GIVEN EXERCISE:
Please give back word for word the lines below, from the first one through the one with "COL = SC.collection".

SUPPLIED INFORMATION:
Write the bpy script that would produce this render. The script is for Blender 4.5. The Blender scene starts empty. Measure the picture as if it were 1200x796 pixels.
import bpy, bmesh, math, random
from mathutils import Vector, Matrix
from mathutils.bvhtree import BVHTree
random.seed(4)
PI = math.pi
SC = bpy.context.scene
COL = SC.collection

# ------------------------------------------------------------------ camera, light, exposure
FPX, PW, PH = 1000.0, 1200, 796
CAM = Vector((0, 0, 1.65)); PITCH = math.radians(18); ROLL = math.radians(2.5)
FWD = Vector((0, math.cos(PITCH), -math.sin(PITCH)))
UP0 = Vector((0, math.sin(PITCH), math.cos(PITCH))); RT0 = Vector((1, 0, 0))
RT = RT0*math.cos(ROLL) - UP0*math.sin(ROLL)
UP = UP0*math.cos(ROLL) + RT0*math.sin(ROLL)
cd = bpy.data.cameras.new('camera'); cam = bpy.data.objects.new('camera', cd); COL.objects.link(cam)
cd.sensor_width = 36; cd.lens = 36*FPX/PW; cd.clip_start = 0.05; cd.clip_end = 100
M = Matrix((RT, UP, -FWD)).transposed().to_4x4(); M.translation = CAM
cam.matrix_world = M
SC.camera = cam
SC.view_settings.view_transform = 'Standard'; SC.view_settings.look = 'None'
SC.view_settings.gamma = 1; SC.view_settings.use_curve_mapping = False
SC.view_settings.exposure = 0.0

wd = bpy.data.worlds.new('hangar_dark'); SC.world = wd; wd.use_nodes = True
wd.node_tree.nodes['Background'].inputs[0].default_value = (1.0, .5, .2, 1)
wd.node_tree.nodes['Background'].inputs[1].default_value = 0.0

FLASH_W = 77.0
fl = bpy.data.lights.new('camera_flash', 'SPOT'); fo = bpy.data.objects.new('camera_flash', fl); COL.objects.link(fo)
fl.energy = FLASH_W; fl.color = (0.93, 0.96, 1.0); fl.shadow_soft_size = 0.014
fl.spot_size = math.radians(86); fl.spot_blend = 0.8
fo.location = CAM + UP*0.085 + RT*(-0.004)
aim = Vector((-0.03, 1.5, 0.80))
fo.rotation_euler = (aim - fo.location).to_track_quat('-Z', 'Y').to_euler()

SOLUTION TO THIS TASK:
Write the bpy script that would produce this render. The script is for Blender 4.5. The Blender scene starts empty. Measure the picture as if it were 1200x796 pixels.
import bpy, bmesh, math, random
from mathutils import Vector, Matrix
from mathutils.bvhtree import BVHTree
random.seed(4)
PI = math.pi
SC = bpy.context.scene
COL = SC.collection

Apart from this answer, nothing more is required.